§ **Listed entries**:
▼

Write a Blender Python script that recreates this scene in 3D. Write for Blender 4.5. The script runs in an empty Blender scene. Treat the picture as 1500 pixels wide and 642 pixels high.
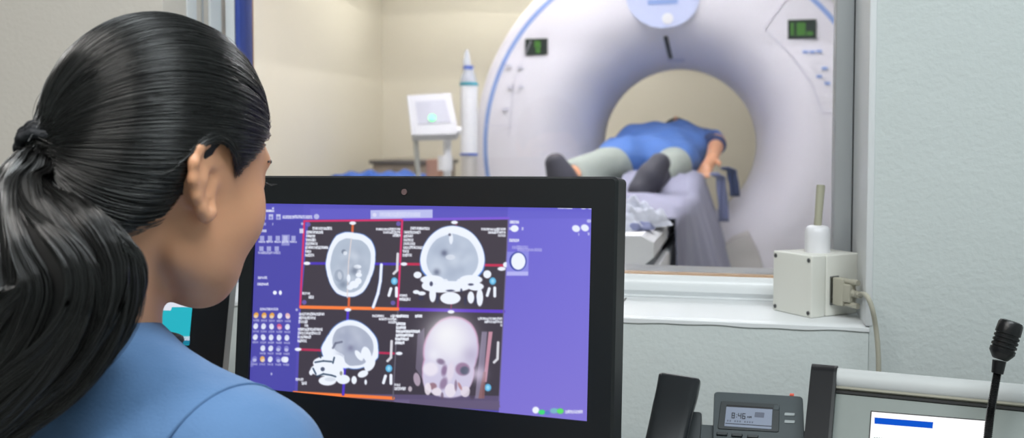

▲
▼

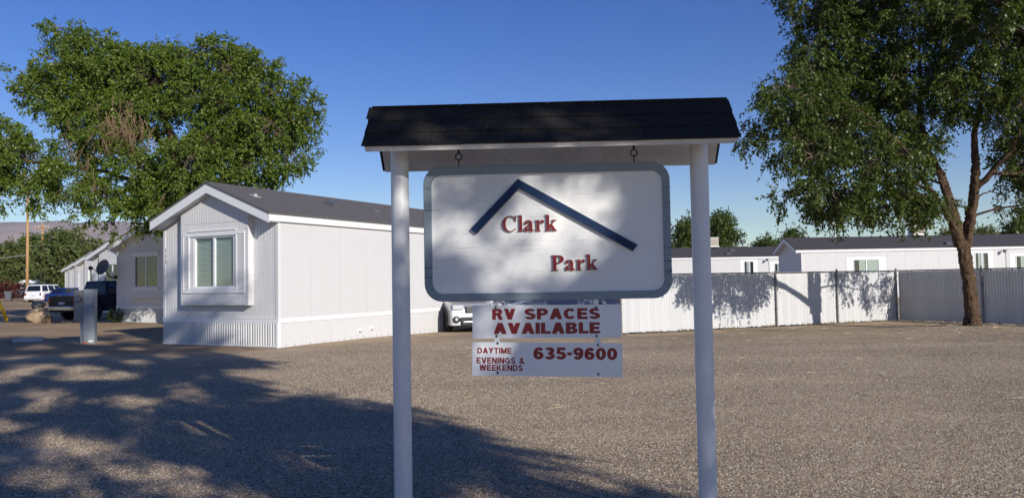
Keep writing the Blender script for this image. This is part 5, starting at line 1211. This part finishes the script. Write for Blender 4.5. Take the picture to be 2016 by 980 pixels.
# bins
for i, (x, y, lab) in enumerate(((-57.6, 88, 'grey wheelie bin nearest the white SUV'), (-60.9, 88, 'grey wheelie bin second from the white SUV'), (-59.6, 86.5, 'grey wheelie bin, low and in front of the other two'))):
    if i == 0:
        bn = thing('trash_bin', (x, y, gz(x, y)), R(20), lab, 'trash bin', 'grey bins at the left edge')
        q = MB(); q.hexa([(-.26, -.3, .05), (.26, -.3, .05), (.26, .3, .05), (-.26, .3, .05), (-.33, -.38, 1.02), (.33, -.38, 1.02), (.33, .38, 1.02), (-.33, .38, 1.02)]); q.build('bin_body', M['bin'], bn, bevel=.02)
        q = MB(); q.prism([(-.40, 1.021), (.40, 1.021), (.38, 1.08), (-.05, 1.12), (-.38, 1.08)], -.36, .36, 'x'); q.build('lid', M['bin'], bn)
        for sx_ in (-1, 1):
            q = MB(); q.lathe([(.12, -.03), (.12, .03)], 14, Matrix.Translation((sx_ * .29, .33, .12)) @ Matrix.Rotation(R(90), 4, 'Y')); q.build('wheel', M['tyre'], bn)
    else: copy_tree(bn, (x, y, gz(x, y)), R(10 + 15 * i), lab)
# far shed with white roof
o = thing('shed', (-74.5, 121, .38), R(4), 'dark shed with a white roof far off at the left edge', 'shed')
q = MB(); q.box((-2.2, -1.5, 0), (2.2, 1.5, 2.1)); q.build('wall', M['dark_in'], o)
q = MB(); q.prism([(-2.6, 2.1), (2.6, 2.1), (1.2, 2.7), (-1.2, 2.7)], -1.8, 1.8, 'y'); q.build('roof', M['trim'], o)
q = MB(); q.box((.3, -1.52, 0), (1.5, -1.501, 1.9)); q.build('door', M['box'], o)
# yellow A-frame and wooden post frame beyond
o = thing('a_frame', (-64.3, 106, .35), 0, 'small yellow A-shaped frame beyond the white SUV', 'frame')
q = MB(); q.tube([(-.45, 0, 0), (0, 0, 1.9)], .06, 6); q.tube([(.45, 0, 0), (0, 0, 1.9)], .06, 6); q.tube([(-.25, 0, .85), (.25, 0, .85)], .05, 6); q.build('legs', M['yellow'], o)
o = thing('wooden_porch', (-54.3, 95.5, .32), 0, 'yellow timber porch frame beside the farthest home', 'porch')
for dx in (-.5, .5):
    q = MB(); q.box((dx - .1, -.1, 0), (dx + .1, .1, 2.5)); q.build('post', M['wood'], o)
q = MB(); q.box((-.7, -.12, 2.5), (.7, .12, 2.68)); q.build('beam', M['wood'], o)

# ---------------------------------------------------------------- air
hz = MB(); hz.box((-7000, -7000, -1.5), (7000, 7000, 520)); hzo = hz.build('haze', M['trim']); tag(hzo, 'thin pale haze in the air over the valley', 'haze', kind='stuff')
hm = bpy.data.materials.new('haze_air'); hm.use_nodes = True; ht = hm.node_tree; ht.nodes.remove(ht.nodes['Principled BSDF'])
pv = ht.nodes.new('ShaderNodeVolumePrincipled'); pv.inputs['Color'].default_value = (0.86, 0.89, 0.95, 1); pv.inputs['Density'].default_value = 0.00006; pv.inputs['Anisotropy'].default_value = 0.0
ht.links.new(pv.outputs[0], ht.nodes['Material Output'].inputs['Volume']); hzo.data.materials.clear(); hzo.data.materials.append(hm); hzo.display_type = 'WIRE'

▲

Find each line holding the string "picture" and copy it out.

§ **Worked answer**:
Write a Blender Python script that recreates this scene in 3D. Write for Blender 4.5. The script runs in an empty Blender scene. Treat the picture as 1500 pixels wide and 642 pixels high.
Keep writing the Blender script for this image. This is part 5, starting at line 1211. This part finishes the script. Write for Blender 4.5. Take the picture to be 2016 by 980 pixels.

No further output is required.